— Begin —
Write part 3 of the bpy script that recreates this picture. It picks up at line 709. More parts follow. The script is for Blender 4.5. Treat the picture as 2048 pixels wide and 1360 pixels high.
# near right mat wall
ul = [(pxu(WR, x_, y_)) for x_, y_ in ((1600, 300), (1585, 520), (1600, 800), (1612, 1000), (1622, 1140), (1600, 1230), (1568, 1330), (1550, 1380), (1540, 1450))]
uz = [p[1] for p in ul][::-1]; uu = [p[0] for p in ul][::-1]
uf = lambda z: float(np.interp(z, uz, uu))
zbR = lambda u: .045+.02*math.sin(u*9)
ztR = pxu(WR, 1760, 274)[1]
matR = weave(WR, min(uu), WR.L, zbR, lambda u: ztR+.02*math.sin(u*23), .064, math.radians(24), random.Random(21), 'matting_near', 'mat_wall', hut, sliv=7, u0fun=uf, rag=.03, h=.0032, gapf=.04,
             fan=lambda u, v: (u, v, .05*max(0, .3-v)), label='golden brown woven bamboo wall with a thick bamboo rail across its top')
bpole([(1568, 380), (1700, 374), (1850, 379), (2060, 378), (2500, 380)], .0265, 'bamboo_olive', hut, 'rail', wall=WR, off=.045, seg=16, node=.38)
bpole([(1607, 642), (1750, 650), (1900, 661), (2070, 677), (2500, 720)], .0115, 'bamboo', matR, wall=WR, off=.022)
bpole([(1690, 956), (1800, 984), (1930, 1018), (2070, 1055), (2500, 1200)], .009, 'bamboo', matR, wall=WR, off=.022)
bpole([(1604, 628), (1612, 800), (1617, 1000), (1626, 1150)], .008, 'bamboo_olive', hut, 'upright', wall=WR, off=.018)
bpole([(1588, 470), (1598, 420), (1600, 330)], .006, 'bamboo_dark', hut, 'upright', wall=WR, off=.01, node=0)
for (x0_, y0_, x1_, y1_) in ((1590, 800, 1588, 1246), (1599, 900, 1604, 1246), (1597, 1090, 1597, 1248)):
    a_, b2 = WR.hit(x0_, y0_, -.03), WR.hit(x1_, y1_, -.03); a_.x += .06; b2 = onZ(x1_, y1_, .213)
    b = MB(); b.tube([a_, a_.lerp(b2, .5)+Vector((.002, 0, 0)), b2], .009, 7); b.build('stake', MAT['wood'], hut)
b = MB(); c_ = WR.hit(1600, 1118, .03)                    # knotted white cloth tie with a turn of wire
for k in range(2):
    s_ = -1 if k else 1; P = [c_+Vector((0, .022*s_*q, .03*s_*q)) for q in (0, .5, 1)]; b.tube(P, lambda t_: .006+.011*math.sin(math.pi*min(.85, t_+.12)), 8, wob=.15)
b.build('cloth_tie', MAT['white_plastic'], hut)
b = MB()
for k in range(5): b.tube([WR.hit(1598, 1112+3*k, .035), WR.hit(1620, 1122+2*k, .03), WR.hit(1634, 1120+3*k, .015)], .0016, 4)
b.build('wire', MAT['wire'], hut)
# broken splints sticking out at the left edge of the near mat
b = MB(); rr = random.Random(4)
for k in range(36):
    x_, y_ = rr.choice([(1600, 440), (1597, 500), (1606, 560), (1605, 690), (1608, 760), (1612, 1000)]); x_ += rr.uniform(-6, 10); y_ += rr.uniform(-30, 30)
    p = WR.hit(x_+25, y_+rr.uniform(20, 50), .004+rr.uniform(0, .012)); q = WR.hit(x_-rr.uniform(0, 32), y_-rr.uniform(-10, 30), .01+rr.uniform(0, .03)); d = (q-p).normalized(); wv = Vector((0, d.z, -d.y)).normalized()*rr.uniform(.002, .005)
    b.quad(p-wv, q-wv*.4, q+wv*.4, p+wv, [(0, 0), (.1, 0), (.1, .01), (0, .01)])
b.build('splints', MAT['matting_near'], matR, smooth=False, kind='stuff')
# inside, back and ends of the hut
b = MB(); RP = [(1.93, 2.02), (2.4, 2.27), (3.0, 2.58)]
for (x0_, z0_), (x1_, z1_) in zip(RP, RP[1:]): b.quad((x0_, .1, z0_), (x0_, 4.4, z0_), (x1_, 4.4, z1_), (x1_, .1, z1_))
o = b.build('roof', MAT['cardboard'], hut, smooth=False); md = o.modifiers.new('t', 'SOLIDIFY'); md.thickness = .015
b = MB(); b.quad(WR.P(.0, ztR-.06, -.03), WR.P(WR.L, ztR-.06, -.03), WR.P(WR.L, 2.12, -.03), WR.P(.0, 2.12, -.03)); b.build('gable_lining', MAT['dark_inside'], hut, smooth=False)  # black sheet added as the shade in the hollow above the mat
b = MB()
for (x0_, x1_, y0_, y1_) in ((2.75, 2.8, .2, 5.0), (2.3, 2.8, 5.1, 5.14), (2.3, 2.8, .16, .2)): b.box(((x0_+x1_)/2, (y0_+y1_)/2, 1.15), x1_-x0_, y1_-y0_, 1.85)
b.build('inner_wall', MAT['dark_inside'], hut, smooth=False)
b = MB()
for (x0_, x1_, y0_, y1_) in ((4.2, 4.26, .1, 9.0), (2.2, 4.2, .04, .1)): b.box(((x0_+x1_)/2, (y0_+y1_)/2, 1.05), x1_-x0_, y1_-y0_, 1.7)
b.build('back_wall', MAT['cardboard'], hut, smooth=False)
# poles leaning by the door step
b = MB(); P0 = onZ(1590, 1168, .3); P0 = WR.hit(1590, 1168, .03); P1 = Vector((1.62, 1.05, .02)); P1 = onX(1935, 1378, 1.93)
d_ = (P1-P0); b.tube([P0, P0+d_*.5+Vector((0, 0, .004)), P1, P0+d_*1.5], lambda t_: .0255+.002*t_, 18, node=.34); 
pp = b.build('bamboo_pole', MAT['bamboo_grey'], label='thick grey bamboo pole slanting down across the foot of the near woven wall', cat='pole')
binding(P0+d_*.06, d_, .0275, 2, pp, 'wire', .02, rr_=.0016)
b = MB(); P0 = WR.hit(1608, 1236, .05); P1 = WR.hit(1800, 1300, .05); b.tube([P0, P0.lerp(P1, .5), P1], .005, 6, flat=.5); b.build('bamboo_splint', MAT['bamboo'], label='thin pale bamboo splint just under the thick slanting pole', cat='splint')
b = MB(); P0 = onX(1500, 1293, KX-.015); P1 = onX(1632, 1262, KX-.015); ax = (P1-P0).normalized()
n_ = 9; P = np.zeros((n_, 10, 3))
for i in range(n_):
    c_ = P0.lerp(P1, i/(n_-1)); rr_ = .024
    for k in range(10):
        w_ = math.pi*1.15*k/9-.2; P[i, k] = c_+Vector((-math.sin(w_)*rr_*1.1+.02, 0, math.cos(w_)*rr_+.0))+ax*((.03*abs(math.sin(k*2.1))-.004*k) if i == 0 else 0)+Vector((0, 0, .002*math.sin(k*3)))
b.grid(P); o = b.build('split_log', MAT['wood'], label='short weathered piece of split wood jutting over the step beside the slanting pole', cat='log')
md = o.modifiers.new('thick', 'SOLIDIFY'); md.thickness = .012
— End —
What you need to do
Your task is to repeat the data exactly; please include every line.

Result of this exercise
Write part 3 of the bpy script that recreates this picture. It picks up at line 709. More parts follow. The script is for Blender 4.5. Treat the picture as 2048 pixels wide and 1360 pixels high.
# near right mat wall
ul = [(pxu(WR, x_, y_)) for x_, y_ in ((1600, 300), (1585, 520), (1600, 800), (1612, 1000), (1622, 1140), (1600, 1230), (1568, 1330), (1550, 1380), (1540, 1450))]
uz = [p[1] for p in ul][::-1]; uu = [p[0] for p in ul][::-1]
uf = lambda z: float(np.interp(z, uz, uu))
zbR = lambda u: .045+.02*math.sin(u*9)
ztR = pxu(WR, 1760, 274)[1]
matR = weave(WR, min(uu), WR.L, zbR, lambda u: ztR+.02*math.sin(u*23), .064, math.radians(24), random.Random(21), 'matting_near', 'mat_wall', hut, sliv=7, u0fun=uf, rag=.03, h=.0032, gapf=.04,
             fan=lambda u, v: (u, v, .05*max(0, .3-v)), label='golden brown woven bamboo wall with a thick bamboo rail across its top')
bpole([(1568, 380), (1700, 374), (1850, 379), (2060, 378), (2500, 380)], .0265, 'bamboo_olive', hut, 'rail', wall=WR, off=.045, seg=16, node=.38)
bpole([(1607, 642), (1750, 650), (1900, 661), (2070, 677), (2500, 720)], .0115, 'bamboo', matR, wall=WR, off=.022)
bpole([(1690, 956), (1800, 984), (1930, 1018), (2070, 1055), (2500, 1200)], .009, 'bamboo', matR, wall=WR, off=.022)
bpole([(1604, 628), (1612, 800), (1617, 1000), (1626, 1150)], .008, 'bamboo_olive', hut, 'upright', wall=WR, off=.018)
bpole([(1588, 470), (1598, 420), (1600, 330)], .006, 'bamboo_dark', hut, 'upright', wall=WR, off=.01, node=0)
for (x0_, y0_, x1_, y1_) in ((1590, 800, 1588, 1246), (1599, 900, 1604, 1246), (1597, 1090, 1597, 1248)):
    a_, b2 = WR.hit(x0_, y0_, -.03), WR.hit(x1_, y1_, -.03); a_.x += .06; b2 = onZ(x1_, y1_, .213)
    b = MB(); b.tube([a_, a_.lerp(b2, .5)+Vector((.002, 0, 0)), b2], .009, 7); b.build('stake', MAT['wood'], hut)
b = MB(); c_ = WR.hit(1600, 1118, .03)                    # knotted white cloth tie with a turn of wire
for k in range(2):
    s_ = -1 if k else 1; P = [c_+Vector((0, .022*s_*q, .03*s_*q)) for q in (0, .5, 1)]; b.tube(P, lambda t_: .006+.011*math.sin(math.pi*min(.85, t_+.12)), 8, wob=.15)
b.build('cloth_tie', MAT['white_plastic'], hut)
b = MB()
for k in range(5): b.tube([WR.hit(1598, 1112+3*k, .035), WR.hit(1620, 1122+2*k, .03), WR.hit(1634, 1120+3*k, .015)], .0016, 4)
b.build('wire', MAT['wire'], hut)
# broken splints sticking out at the left edge of the near mat
b = MB(); rr = random.Random(4)
for k in range(36):
    x_, y_ = rr.choice([(1600, 440), (1597, 500), (1606, 560), (1605, 690), (1608, 760), (1612, 1000)]); x_ += rr.uniform(-6, 10); y_ += rr.uniform(-30, 30)
    p = WR.hit(x_+25, y_+rr.uniform(20, 50), .004+rr.uniform(0, .012)); q = WR.hit(x_-rr.uniform(0, 32), y_-rr.uniform(-10, 30), .01+rr.uniform(0, .03)); d = (q-p).normalized(); wv = Vector((0, d.z, -d.y)).normalized()*rr.uniform(.002, .005)
    b.quad(p-wv, q-wv*.4, q+wv*.4, p+wv, [(0, 0), (.1, 0), (.1, .01), (0, .01)])
b.build('splints', MAT['matting_near'], matR, smooth=False, kind='stuff')
# inside, back and ends of the hut
b = MB(); RP = [(1.93, 2.02), (2.4, 2.27), (3.0, 2.58)]
for (x0_, z0_), (x1_, z1_) in zip(RP, RP[1:]): b.quad((x0_, .1, z0_), (x0_, 4.4, z0_), (x1_, 4.4, z1_), (x1_, .1, z1_))
o = b.build('roof', MAT['cardboard'], hut, smooth=False); md = o.modifiers.new('t', 'SOLIDIFY'); md.thickness = .015
b = MB(); b.quad(WR.P(.0, ztR-.06, -.03), WR.P(WR.L, ztR-.06, -.03), WR.P(WR.L, 2.12, -.03), WR.P(.0, 2.12, -.03)); b.build('gable_lining', MAT['dark_inside'], hut, smooth=False)  # black sheet added as the shade in the hollow above the mat
b = MB()
for (x0_, x1_, y0_, y1_) in ((2.75, 2.8, .2, 5.0), (2.3, 2.8, 5.1, 5.14), (2.3, 2.8, .16, .2)): b.box(((x0_+x1_)/2, (y0_+y1_)/2, 1.15), x1_-x0_, y1_-y0_, 1.85)
b.build('inner_wall', MAT['dark_inside'], hut, smooth=False)
b = MB()
for (x0_, x1_, y0_, y1_) in ((4.2, 4.26, .1, 9.0), (2.2, 4.2, .04, .1)): b.box(((x0_+x1_)/2, (y0_+y1_)/2, 1.05), x1_-x0_, y1_-y0_, 1.7)
b.build('back_wall', MAT['cardboard'], hut, smooth=False)
# poles leaning by the door step
b = MB(); P0 = onZ(1590, 1168, .3); P0 = WR.hit(1590, 1168, .03); P1 = Vector((1.62, 1.05, .02)); P1 = onX(1935, 1378, 1.93)
d_ = (P1-P0); b.tube([P0, P0+d_*.5+Vector((0, 0, .004)), P1, P0+d_*1.5], lambda t_: .0255+.002*t_, 18, node=.34); 
pp = b.build('bamboo_pole', MAT['bamboo_grey'], label='thick grey bamboo pole slanting down across the foot of the near woven wall', cat='pole')
binding(P0+d_*.06, d_, .0275, 2, pp, 'wire', .02, rr_=.0016)
b = MB(); P0 = WR.hit(1608, 1236, .05); P1 = WR.hit(1800, 1300, .05); b.tube([P0, P0.lerp(P1, .5), P1], .005, 6, flat=.5); b.build('bamboo_splint', MAT['bamboo'], label='thin pale bamboo splint just under the thick slanting pole', cat='splint')
b = MB(); P0 = onX(1500, 1293, KX-.015); P1 = onX(1632, 1262, KX-.015); ax = (P1-P0).normalized()
n_ = 9; P = np.zeros((n_, 10, 3))
for i in range(n_):
    c_ = P0.lerp(P1, i/(n_-1)); rr_ = .024
    for k in range(10):
        w_ = math.pi*1.15*k/9-.2; P[i, k] = c_+Vector((-math.sin(w_)*rr_*1.1+.02, 0, math.cos(w_)*rr_+.0))+ax*((.03*abs(math.sin(k*2.1))-.004*k) if i == 0 else 0)+Vector((0, 0, .002*math.sin(k*3)))
b.grid(P); o = b.build('split_log', MAT['wood'], label='short weathered piece of split wood jutting over the step beside the slanting pole', cat='log')
md = o.modifiers.new('thick', 'SOLIDIFY'); md.thickness = .012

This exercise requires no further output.